Just what the economy needs: another financial scandal to kick off the year. OK, so it’s not quite as big in terms of cash value as Mr Madoff’s truly phenomenal effort – do you think he’s applied for a bail-out yet? – but the rapidly developing Satyam story will surely have massive consequences for the Indian outsourcing industry and, if today’s 7.2% plummet of the Sensex is anything to go by, for India’s economy as a whole.

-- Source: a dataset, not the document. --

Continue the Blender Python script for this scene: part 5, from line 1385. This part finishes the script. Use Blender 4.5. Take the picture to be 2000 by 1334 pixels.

The scale of erstwhile Satyam CEO Ramalinga Raju’s deception (don’t worry, lawyers: he admitted everything in his resignation letter… although he might have been joking, I suppose…) is staggering: India’s biggest-ever corporate fraud involving over $1bn of, apparently, entirely fictitious funds. Satyam’s share value plunged nearly 80%, laying the company open to all manner of possible bids (and the blogosphere has unsurprisingly been positively frenzied considering the ramifications). Many of India’s big tech players took noteworthy hits – although Infosys and Wipro shares both rose as investors took positions on who stands to gain the most from Raju’s naughtiness – and analysts scrapped over the moral high ground as the possible damage to India’s integrity as an investment destination began to make itself clear.
Fingers are already being pointed – towards Raju, of course, who could face up to seven years in clink, but also towards auditors PwC who have at the very least some explaining to do – but I think it’s clear where the responsibility lies: karma.
Let me explain. For months I’ve been trying to get an interview with Raju as part of my ongoing “Sourcing Superstars” series. I’ve hustled, bustled, pestered and technically harassed Satyam’s comms department, and I’d got as far as sending a list of questions to Raju’s office in advance of a phone interview which was never scheduled – and now, lamentably, never will be – but which was dangled before me like a carrot before a particularly trusting and dull-witted ass. On and on I trudged, with nothing to show for it but sweat and tears. And now: meltdown.
It’s clear to me that the one is evidently a consequence of the other. And this terrifies me. Superstars, beware. For the sake of your shareholders – for the sake of the global economy – you simply must pick up the phone.